Posted on 05/13/2014 11:49:50 AM PDT by cotton1706
Sen. Thad Cochran (R-MS) suggested to National Public Radio (NPR) he would like to bring earmarks back to Congress.
I think earmarks have gotten a bad name, Cochran told the national radio outlet for a piece it published on the race between Cochran and state Sen. Chris McDaniel for the GOP nomination for the seat.
Cochran said if Congress isnt allow to earmark spending, then federal agencies have more authority over how to spend the money. "For those who are opposed to that [earmarks], [they] are for the federal agencies making the decision [where money is spent], Cochran said, adding, This is supposed to be government of and by and for the people not for the bureaucrats, Cochran said.
Speaker John Boehner just reiterated his opposition to earmarks Monday, and House Republican Leadership is firmly opposed to the idea. After a struggle, even Sen. Mitch McConnell, a longtime member of the appropriations committee, supported banning earmarks in 2010.
Banning earmarks is another small but important symbolic step we can take to show that we're serious, another step on the way to serious and sustained cuts in spending and to the debt, McConnell said when he backed the ban in November 2010.

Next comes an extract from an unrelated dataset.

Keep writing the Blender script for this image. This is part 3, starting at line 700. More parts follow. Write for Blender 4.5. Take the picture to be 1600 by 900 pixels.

Earmarks are provisions in spending bills requiring federal agencies to spend money on specific local projects. They became controversial because many of the projects were seen as wasteful and parochial, and earmarks came to be used as leverage to "buy" votes on difficult bills.
(Excerpt) Read more at breitbart.com ...
Yes, Thad, earmarks have gotten a bad name. With good reason.
Mississippi Ping!
>> Spending is spending whether a congressman earmarks it directly or a bureaucrat decides where it goes. <<
Sure. But the objection to earmarks is that they increase the incentives for Congressmen, Congresswomen and Senators to vote for more and more federal spending.
Therefore, the anti-earmark theory as espoused by people like Sen. Tom Coburn is basically this:
Get rid of earmarks and then, total spending is supposed to go down.
(Maybe the theory wouldn’t work as advertised. But it’s certainly worth a try!)
A lot of MS people don’t know that Thad was part of the cabal in MS in 1976 that delivered all 30 delegates under the unit rule to the “John Paul Stevens Republican”, Gerald Rudolph, Ford, Jr., which is also an alias.